La inquietante y amenazadora
pregunta de quién supervisa a los supervisores, quién vigila a los vigilantes
no solo sigue vigente a día de hoy sino que a ratos parece resurgir de forma
virulenta en nuestra, a lo que parece, pobre estructura democrática. Una
pregunta cuya respuesta tiene consecuencias de todo tipo y condición,
consecuencias metafísicas, físicas, morales y sociales. La cuestión de quién
enjuicia a los enjuiciadores o quién controla a los controladores, desde el
punto de vista de la filosofía es una paradoja de difícil solución pero, desde
la perspectiva de la praxis política, un indicador concluyente y terminante del
nivel democrático de una sociedad.
La discusión hace mucho que se
propuso pero fue el filósofo matemático Bertrand Russell quien la hizo tan
famosa que algunos la narran como un cuento oriental: en un pueblo de las
Grandes Montañas había un sultán muy preocupado porque sus súbditos no tenían
toda la higiene necesaria y decidió corregir la situación empezando por la
barba. Así publicó un edicto con dos artículos en los que, bajo amenaza de
muerte, ordenaba: todos los hombres sin excepción tienen que cortarse la barba;
y, para garantizar que las cosas se hacen como debe ser, nadie podrá afeitarse
a sí mismo. El barbero, al que algunos ponen el nombre de As-Samet, recibió
como un don del cielo lo dispuesto por el sultán pues le aseguraba una ganancia
fabulosa. Pero lo curioso del caso es que al día siguiente del edicto
desapareció del pueblo y ya no hubo quien lo encontrara. ¿Por qué esa huida?
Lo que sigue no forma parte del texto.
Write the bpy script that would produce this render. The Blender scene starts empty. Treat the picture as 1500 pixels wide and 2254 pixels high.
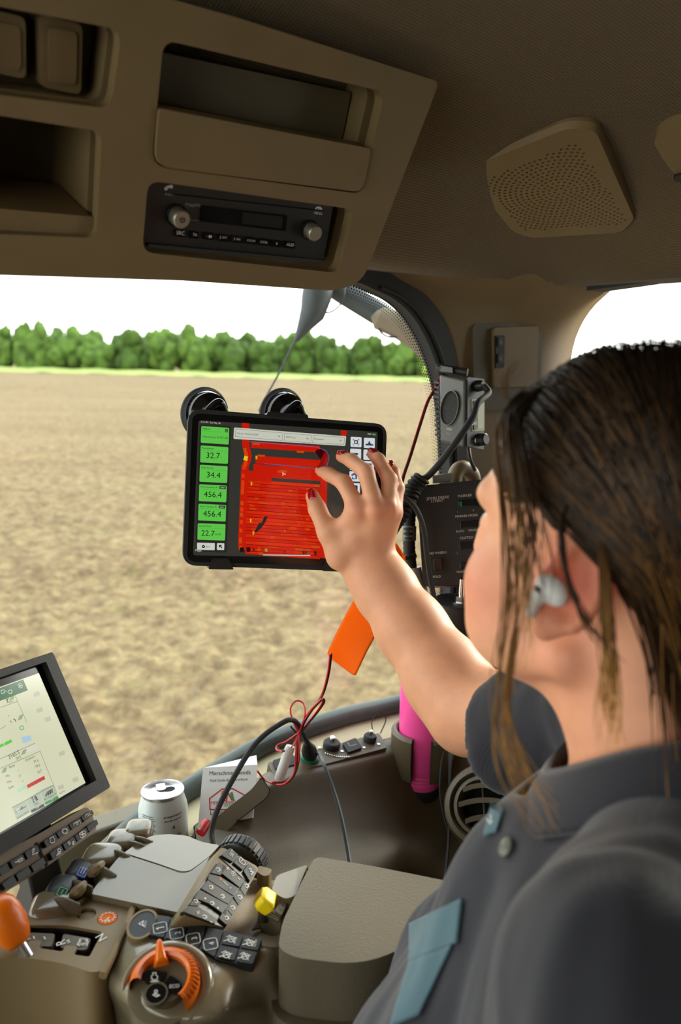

Una paradoja es una aseveración
inverosímil o absurda, que se presenta con apariencias de verdadera. Ésta, la
“del barbero” o de B. Russell, que así suele llamarse y que tiene múltiples
versiones, técnicamente se plantea de esta manera: el conjunto de todos los
conjuntos que no son miembros de sí mismos ¿es un miembro de sí mismo? ¿Puede
un conjunto contenerse a sí mismo? El conjunto, por ejemplo, de todas las
cucharillas no es una cucharilla. Pero vitalmente, que es lo que nos llega al
alma, lo que establece es la situación sin salida que se le presenta al barbero,
que, bajo pena de muerte, por una parte ha de cortarse la barba como todos
pero, por otra, no puede hacérselo a sí mismo. Morirá de todas formas y la
disposición no podrá cumplirse. Bertrand Russell cuenta en su autobiografía que
estaba tan abrumado por las implicaciones de la paradoja no solo para la lógica
sino también para la matemática y para el lenguaje corriente que le pareció que
el mundo se derrumbaba y, durante semanas, apenas pudo comer y dormir. Y que a
su colega G. Frege le produjo “estremecimientos aritméticos”.
Como estamos viendo estos días de
manera escandalosa, en nuestro país, como en las Grandes Montañas, el barbero
puede afeitar a todos menos a sí mismo. La paradoja de Russell describe que
entre nosotros asegurar la probidad de intenciones y la honradez de los
barberos que se afeitan a sí mismos lleva a la vida pública por unos caminos
cegados e inviables y sin futuro. Y que nuestra energía democrática es aún tan
insuficiente e incapaz que, como a As-Samet, ofrece escasas salidas.